BeProSe is a document preparation service, not a law firm. We do not provide legal advice. Always review documents with a licensed Ontario paralegal (LSO-licensed P1) or lawyer before filing at the LTB.

FAQ

How many days does the tenant have to pay after the N4 is served?

For monthly tenancies, the termination date on the N4 must be at least 14 days after the date of service. For weekly or daily tenancies, the termination date must be at least 7 days after service. If the tenant pays the full amount (including any rent that came due in the notice period) before the termination date, the N4 is void and the tenancy continues.

Is the 7-day N4 rule from Bill 60 in force?

As of April 2026, the Bill 60 amendments that would shorten the N4 notice period have been passed by the Ontario Legislature but are pending Cabinet proclamation. Until the regulation is proclaimed, the current 14-day (monthly) and 7-day (weekly/daily) rules apply. Always check the current LTB form version before serving.

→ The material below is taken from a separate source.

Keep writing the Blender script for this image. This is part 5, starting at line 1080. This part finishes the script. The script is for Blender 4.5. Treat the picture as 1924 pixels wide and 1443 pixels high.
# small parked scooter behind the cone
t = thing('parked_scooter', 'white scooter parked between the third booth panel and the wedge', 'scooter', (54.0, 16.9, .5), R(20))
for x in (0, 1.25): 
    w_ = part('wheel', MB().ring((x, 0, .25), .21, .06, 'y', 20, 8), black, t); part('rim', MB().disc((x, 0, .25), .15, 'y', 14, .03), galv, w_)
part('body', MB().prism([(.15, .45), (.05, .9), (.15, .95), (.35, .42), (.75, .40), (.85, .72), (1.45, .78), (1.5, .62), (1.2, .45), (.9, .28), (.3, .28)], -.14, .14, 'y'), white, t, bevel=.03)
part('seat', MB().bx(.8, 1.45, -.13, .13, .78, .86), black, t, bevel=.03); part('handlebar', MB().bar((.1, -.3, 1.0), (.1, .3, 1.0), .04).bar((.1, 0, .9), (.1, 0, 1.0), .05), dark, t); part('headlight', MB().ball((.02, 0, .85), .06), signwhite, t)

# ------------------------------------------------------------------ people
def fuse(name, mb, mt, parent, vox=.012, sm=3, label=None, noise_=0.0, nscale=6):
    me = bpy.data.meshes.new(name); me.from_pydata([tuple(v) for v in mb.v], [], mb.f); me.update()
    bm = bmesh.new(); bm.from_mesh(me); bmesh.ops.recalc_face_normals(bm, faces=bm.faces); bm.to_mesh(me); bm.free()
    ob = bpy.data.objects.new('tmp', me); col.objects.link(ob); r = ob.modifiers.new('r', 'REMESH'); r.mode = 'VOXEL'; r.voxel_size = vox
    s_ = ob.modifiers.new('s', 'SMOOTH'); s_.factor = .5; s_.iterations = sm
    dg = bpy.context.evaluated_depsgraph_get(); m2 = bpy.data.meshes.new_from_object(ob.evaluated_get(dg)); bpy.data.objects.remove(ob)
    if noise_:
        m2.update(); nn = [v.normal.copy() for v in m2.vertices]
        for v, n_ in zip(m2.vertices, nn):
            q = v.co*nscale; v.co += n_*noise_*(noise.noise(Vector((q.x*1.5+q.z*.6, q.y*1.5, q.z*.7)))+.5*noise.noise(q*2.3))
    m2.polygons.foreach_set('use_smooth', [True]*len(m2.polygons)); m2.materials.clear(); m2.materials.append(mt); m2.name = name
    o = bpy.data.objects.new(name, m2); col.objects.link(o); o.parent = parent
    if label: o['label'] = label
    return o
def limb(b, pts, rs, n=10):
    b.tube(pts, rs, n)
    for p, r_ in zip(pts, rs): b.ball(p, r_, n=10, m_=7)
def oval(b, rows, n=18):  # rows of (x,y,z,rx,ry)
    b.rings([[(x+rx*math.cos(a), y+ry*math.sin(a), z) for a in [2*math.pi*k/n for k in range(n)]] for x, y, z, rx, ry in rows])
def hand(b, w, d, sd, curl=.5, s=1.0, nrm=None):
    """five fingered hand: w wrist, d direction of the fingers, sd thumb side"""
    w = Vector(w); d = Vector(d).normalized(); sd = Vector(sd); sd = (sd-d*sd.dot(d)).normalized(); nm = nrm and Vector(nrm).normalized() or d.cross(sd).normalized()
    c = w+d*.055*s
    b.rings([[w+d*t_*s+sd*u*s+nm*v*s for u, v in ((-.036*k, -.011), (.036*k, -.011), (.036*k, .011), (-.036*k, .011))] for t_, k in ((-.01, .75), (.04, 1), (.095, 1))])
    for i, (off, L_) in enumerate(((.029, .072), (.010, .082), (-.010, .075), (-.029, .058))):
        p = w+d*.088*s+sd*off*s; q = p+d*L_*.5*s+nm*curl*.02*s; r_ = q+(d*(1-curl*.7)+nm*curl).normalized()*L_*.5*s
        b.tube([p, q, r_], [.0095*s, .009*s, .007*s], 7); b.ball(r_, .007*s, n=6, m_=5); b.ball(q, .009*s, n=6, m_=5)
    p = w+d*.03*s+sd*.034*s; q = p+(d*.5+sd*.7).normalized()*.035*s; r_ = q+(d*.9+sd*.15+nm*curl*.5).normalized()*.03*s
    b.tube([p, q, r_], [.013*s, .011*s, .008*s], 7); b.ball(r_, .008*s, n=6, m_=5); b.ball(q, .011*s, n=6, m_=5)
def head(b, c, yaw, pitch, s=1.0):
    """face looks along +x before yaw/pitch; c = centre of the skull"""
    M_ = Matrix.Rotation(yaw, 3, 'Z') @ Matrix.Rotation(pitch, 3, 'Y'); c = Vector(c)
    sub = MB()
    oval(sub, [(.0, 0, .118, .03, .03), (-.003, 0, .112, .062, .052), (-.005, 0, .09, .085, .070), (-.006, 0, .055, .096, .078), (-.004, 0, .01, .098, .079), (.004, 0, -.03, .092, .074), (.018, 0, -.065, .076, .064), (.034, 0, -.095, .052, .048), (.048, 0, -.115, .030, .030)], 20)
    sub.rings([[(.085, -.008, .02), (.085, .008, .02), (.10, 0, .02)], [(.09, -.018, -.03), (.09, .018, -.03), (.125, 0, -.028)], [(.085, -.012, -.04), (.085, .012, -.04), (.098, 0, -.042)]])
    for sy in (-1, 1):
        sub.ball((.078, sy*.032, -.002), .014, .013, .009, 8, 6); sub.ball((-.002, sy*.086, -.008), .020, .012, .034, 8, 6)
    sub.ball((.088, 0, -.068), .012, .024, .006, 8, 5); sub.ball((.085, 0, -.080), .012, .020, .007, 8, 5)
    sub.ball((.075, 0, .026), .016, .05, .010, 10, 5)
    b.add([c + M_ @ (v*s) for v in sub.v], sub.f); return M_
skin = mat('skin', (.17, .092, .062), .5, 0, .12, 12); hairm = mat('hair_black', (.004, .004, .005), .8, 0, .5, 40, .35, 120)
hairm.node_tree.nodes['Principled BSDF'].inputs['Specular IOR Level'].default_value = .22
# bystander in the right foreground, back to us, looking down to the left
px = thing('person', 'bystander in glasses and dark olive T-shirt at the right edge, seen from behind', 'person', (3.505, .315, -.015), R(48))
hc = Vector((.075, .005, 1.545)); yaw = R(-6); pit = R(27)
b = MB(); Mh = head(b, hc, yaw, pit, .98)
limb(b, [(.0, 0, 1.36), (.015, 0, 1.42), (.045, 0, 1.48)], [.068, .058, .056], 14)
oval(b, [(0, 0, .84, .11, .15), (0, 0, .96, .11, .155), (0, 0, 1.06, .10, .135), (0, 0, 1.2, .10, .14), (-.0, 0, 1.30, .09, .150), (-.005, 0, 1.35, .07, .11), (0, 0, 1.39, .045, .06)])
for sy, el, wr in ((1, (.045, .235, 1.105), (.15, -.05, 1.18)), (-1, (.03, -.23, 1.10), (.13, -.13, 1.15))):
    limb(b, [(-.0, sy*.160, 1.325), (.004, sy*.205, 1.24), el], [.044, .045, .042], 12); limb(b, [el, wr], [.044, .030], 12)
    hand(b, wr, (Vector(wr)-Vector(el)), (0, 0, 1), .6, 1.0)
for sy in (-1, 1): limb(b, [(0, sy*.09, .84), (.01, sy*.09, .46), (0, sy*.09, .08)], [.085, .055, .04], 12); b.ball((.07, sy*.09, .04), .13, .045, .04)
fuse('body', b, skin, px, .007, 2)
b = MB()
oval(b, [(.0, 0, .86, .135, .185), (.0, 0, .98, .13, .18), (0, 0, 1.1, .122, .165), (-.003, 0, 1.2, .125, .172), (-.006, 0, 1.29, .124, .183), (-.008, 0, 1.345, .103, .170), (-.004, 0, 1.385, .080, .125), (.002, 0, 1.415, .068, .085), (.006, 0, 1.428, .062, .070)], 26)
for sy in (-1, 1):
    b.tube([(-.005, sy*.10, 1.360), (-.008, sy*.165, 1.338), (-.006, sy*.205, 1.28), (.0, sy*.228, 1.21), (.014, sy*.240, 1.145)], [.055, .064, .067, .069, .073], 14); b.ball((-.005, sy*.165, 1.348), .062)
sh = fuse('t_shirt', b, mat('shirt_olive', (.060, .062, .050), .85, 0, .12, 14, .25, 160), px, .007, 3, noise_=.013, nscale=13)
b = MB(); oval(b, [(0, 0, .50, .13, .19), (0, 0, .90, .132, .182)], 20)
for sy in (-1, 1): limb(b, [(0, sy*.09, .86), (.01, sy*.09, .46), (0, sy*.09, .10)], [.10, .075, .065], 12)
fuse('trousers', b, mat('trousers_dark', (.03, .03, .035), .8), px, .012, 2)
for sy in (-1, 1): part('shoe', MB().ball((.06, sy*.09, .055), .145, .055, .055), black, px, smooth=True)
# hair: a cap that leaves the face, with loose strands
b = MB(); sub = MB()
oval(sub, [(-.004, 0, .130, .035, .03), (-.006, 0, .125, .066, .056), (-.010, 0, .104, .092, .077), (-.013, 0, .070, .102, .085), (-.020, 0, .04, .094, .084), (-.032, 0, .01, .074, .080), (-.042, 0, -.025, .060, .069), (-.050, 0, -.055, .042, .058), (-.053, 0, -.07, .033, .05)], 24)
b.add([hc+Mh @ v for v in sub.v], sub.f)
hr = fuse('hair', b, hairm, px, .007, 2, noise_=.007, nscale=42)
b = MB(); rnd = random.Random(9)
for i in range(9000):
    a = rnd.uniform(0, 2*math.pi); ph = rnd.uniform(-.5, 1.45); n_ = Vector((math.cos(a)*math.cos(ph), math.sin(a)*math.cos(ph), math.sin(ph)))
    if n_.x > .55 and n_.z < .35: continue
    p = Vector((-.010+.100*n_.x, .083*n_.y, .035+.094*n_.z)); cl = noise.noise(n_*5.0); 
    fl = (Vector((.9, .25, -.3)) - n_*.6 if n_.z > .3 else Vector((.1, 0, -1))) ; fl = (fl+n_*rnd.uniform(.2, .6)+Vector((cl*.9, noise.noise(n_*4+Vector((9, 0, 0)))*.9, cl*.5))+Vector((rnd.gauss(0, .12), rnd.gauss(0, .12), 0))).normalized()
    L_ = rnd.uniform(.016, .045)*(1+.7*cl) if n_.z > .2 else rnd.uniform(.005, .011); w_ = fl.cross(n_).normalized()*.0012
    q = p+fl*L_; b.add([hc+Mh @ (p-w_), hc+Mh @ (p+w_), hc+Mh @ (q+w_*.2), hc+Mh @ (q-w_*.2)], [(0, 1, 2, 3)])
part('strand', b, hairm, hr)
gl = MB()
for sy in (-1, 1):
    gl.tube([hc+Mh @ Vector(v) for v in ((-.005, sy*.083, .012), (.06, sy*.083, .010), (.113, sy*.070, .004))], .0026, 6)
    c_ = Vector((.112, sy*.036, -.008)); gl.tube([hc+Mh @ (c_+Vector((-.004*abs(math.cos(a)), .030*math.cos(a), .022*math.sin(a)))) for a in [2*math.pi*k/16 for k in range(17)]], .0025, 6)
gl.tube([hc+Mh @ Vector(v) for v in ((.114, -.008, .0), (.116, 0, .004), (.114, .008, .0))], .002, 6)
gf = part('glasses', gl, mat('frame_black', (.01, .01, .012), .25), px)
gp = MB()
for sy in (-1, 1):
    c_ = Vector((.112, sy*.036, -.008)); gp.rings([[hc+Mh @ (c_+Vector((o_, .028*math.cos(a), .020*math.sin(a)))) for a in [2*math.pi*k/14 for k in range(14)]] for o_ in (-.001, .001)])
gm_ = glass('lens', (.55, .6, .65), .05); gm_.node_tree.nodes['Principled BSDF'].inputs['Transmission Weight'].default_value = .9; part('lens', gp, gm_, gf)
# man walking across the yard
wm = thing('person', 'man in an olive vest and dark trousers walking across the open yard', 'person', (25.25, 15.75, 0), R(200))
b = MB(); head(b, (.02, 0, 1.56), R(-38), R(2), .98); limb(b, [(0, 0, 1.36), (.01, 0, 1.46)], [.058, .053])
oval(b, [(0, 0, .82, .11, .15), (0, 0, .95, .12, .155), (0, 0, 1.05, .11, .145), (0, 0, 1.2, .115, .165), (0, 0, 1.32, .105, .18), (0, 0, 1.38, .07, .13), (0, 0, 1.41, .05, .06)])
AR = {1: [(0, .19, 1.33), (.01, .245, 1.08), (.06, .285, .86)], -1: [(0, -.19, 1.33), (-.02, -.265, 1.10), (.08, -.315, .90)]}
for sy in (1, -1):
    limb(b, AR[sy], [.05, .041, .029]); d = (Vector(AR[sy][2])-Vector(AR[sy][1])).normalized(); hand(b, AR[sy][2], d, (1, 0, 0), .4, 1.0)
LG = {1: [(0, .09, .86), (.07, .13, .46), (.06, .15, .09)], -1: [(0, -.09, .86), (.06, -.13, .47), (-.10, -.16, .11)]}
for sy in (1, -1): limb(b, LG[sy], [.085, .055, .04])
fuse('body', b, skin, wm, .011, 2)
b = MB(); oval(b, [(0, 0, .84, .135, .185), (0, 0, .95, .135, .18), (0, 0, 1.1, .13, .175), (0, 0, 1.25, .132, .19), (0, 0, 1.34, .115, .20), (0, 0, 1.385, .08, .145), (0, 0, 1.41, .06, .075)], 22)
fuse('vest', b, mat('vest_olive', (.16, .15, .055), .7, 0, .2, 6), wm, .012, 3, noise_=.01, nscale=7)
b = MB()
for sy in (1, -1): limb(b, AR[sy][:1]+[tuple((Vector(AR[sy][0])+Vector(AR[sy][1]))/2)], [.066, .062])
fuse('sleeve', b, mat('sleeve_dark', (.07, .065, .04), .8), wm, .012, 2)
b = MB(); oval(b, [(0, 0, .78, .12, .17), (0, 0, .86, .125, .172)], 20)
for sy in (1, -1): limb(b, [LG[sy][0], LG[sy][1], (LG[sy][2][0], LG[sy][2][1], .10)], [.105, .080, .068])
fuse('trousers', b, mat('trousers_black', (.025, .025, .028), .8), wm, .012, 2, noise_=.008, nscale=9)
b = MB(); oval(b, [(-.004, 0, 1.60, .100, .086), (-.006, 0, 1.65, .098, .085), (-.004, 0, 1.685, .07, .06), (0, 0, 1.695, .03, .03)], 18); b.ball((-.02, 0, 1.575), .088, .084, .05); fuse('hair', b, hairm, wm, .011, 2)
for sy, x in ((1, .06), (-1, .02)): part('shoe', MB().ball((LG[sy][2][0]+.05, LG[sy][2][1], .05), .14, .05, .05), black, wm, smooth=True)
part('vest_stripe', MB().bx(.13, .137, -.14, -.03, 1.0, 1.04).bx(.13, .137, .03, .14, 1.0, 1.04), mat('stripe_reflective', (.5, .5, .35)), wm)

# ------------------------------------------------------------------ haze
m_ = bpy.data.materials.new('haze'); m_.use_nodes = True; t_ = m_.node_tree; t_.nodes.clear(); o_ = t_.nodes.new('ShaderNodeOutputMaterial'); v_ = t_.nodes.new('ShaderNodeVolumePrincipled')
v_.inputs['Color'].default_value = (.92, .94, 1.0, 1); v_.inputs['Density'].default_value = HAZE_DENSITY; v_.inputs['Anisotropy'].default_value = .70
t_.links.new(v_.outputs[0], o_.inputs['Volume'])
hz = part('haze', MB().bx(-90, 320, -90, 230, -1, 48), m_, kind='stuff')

What if my N4 has a math error on the rent owed?

If the amount is wrong, the LTB can dismiss your L1 application at the hearing. The N4 must list each rent period owed, the amount for each period, and the total. Over-stating by even a small amount gives the tenant a technical defence. When in doubt, under-state slightly and amend at the hearing rather than over-state.

Can I serve an N4 by email or text message?

Only if the tenant has agreed in writing to service by email, or if your Tenancy Agreement includes an email-service clause that complies with LTB Interpretation Guideline 23. Default methods are hand delivery to the tenant, leaving a copy with an adult in the rental unit, or placing it in the tenant's mailbox at the residential complex. Mail adds 5 days of deemed service.

What happens after I serve the N4?

You wait. If the tenant pays the full amount before the termination date, the N4 voids and you cannot proceed. If they do not pay, you file an L1 application at the LTB on or after the day following the termination date. The L1 filing fee is $201 as of 2026.

How many N4s can I serve in a 12-month period?

There is no cap on N4s, but a tenant who receives an N4, pays, then gets a second N4 within 6 months, then pays again — and misses rent a third time — can be evicted without a right to void the third notice. This is the "three strikes" rule under s.59 of the RTA and it is a powerful tool for landlords dealing with chronically late tenants.